Flyering is a common practice, with the SPLC tracking 5,680 instances of white supremacist flyering in 2021. 

Walls said the Old Glory Knights distribute flyers in places they know they will be seen to recruit like-minded individuals of the same race, religion and beliefs. Now, in my opinion, you should not expect to find too many Klan-minded people at Eastern, but I do not believe Klansfolk apply logic in their everyday thinking. 

This was clear to me as I read through Walls’ responses to my questions. 

The biggest example of this was Walls claiming that the Ku Klux Klan is not a racist organization, but rather an organization meant to celebrate a Christian lifestyle, white culture and racial purity. And while I don’t think I should not have to explain this, the Klan was, is and will always be a racist hate group. 

Luckily, I also have a professional to back me up on that. 

“Their claim of being not racist is wholly false, like unequivocally false,” Bates said. 

Shocking, right? 

Walls also claimed that the Klan is similar to organizations like Black Lives Matter and the NAACP. In fact, he asked why BLM is praised while the Klan, the White Lives Matter Movement and the All Lives Matter Movement are frowned upon. 

Because I did not answer his question while emailing with him, I believe this could be a good place to address it. 
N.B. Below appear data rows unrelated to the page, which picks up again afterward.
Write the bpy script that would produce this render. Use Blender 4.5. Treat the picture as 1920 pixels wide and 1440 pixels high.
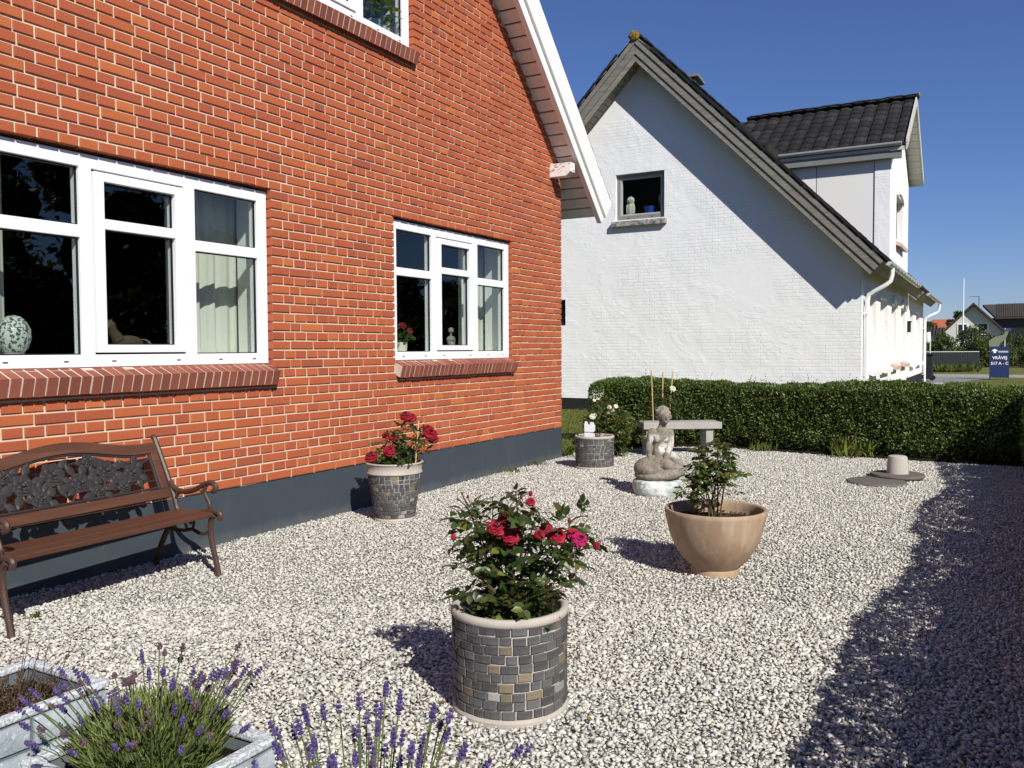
import bpy, math, random
import numpy as np
from mathutils import Vector, Matrix, Euler
R = math.radians
scene = bpy.context.scene
for o in list(bpy.data.objects): bpy.data.objects.remove(o, do_unlink=True)
COL = scene.collection

# ------------------------------------------------------------------ camera
YAW, PITCH, ROLL = 0.513392815, -0.0406711095, -0.0053661
CAM = Vector((-9.16009, -4.48597, 1.28986)); FPX = 1607.967
_f = Vector((math.cos(YAW)*math.cos(PITCH), math.sin(YAW)*math.cos(PITCH), math.sin(PITCH)))
_r = Vector((math.sin(YAW), -math.cos(YAW), 0)); _u = _r.cross(_f)
_r2 = math.cos(ROLL)*_r + math.sin(ROLL)*_u; _u2 = -math.sin(ROLL)*_r + math.cos(ROLL)*_u
cd = bpy.data.cameras.new('camera'); cam = bpy.data.objects.new('camera', cd); COL.objects.link(cam)
cam.matrix_world = Matrix(((_r2.x, _u2.x, -_f.x, CAM.x), (_r2.y, _u2.y, -_f.y, CAM.y), (_r2.z, _u2.z, -_f.z, CAM.z), (0, 0, 0, 1)))
cd.sensor_fit = 'HORIZONTAL'; cd.sensor_width = 36; cd.lens = 36*FPX/1920; cd.clip_start = .05; cd.clip_end = 2000
scene.camera = cam
def proj(p):
    d = Vector(p)-CAM; z = d.dot(_f)
    return (960+FPX*d.dot(_r2)/z, 720-FPX*d.dot(_u2)/z, z)

# ------------------------------------------------------------------ sky, sun, exposure
SUN_AZ, SUN_EL = R(55.5), R(38)          # shadows fall towards +X/+Y at this angle
w = bpy.data.worlds.new('World'); scene.world = w; w.use_nodes = True
nt = w.node_tree; bg = nt.nodes['Background']
sky = nt.nodes.new('ShaderNodeTexSky'); sky.sky_type = 'NISHITA'; sky.sun_disc = False
sky.sun_elevation = SUN_EL
sv = Vector((-math.cos(SUN_AZ)*math.cos(SUN_EL), -math.sin(SUN_AZ)*math.cos(SUN_EL), math.sin(SUN_EL)))   # towards the sun
sky.sun_rotation = math.atan2(sv.x, sv.y)
sky.altitude = 0; sky.air_density = 1.0; sky.dust_density = 0.0; sky.ozone_density = 5.0
tint = nt.nodes.new('ShaderNodeMix'); tint.data_type = 'RGBA'; tint.blend_type = 'MULTIPLY'; tint.inputs[0].default_value = 1; tint.inputs[7].default_value = (.70, .765, 1.05, 1)      # camera white balance of a deep summer blue
nt.links.new(sky.outputs[0], tint.inputs[6]); nt.links.new(tint.outputs[2], bg.inputs[0]); bg.inputs[1].default_value = 0.072
ld = bpy.data.lights.new('sun', 'SUN'); ld.energy = 5.0; ld.angle = R(.5); ld.color = (1, .96, .875)
sun = bpy.data.objects.new('sun', ld); COL.objects.link(sun); sun.rotation_euler = sv.to_track_quat('Z', 'Y').to_euler()
sun.location = (-20, -30, 30)
scene.view_settings.view_transform = 'Standard'; scene.view_settings.look = 'None'
scene.view_settings.exposure = 0.25; scene.view_settings.gamma = 1; scene.view_settings.use_curve_mapping = False

# ------------------------------------------------------------------ object helpers
def reg(o, parent=None, kind=None):
    COL.objects.link(o)
    if parent is not None:
        o.parent = parent
        o.matrix_parent_inverse = world(parent).inverted()
    if kind: o['kind'] = kind
    return o
def world(o): return o.matrix_basis.copy()      # every object here keeps basis == world
def thing(name, label, cat, loc=(0, 0, 0), group=None):
    o = bpy.data.objects.new(name, None); o.empty_display_size = .1; o.location = loc
    COL.objects.link(o); return tag(o, label, cat, group)
def tag(o, label, cat=None, group=None, kind=None):
    o['label'] = label
    if cat: o['category'] = cat
    if group: o['group'] = group
    if kind: o['kind'] = kind
    return o
def np_mesh(name, V, F, mat=None, smooth=False):
    """V (n,3); F int array (m,k) or a list of such arrays"""
    V = np.asarray(V, np.float32); Fs = F if isinstance(F, list) else [F]
    Fs = [np.asarray(a, np.int32) for a in Fs if len(a)]
    me = bpy.data.meshes.new(name); me.vertices.add(len(V)); me.vertices.foreach_set('co', V.ravel())
    tot = np.concatenate([np.full(len(a), a.shape[1], np.int32) for a in Fs]); lp = np.concatenate([a.ravel() for a in Fs])
    me.loops.add(len(lp)); me.loops.foreach_set('vertex_index', lp)
    me.polygons.add(len(tot)); st = np.zeros(len(tot), np.int32); st[1:] = np.cumsum(tot)[:-1]
    me.polygons.foreach_set('loop_start', st); me.polygons.foreach_set('loop_total', tot)
    if smooth: me.polygons.foreach_set('use_smooth', np.ones(len(tot), bool))
    me.update(calc_edges=True); me.validate()
    if mat: me.materials.append(mat)
    return me
def obj(name, me, parent=None, mw=None, kind=None):
    o = bpy.data.objects.new(name, me)
    if mw is not None: o.matrix_basis = mw
    return reg(o, parent, kind)
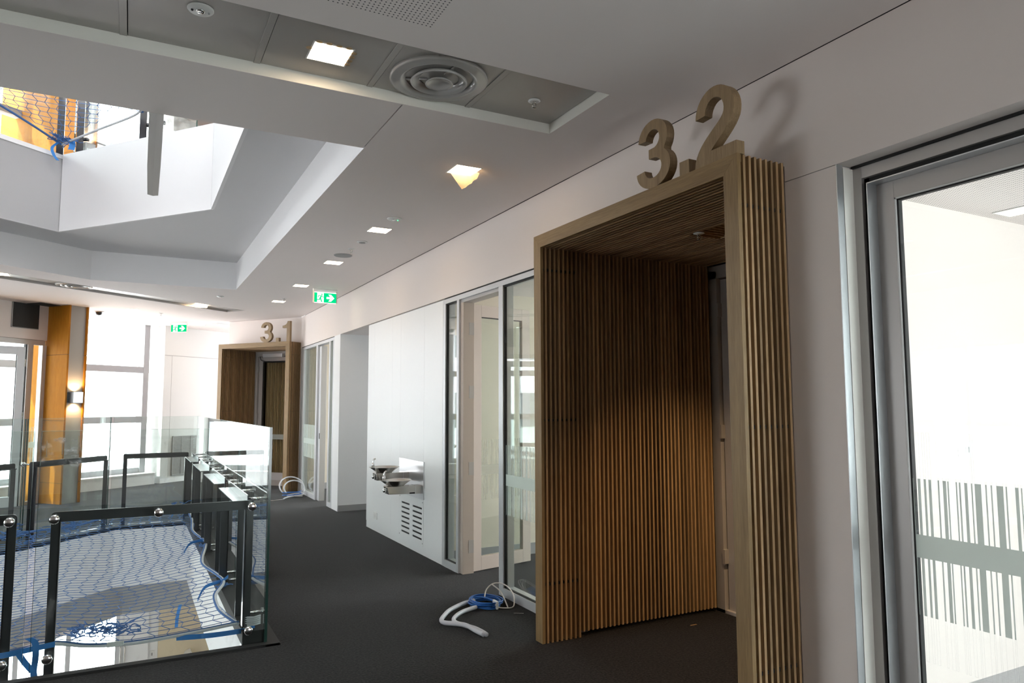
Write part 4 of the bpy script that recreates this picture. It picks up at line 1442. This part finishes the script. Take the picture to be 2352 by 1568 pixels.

Black Lives Matter and the NAACP exist because of people like those in in Klan and adjacent hate groups and movements. For years, people like Walls have spewed their deplorable beliefs, almost always in the shadows and cowardly. 

They are scared of a world where they are not on top, facing the fact that their beliefs are outdated and unwelcomed, knowing that they are part of a group of people who a majority of the population despises and so much more.

And their actions are representative of that: they are scared, childlike menaces who want to cause harm.

People despise the Klan because of what the Klan is. The Klan is racist. The Klan is homophobic. The Klan is an organization for the lowest of the low. There is no changing that. 

Most important, however, the Ku Klux Klan and its beliefs are not welcome at Eastern Illinois University, and they will not be tolerated.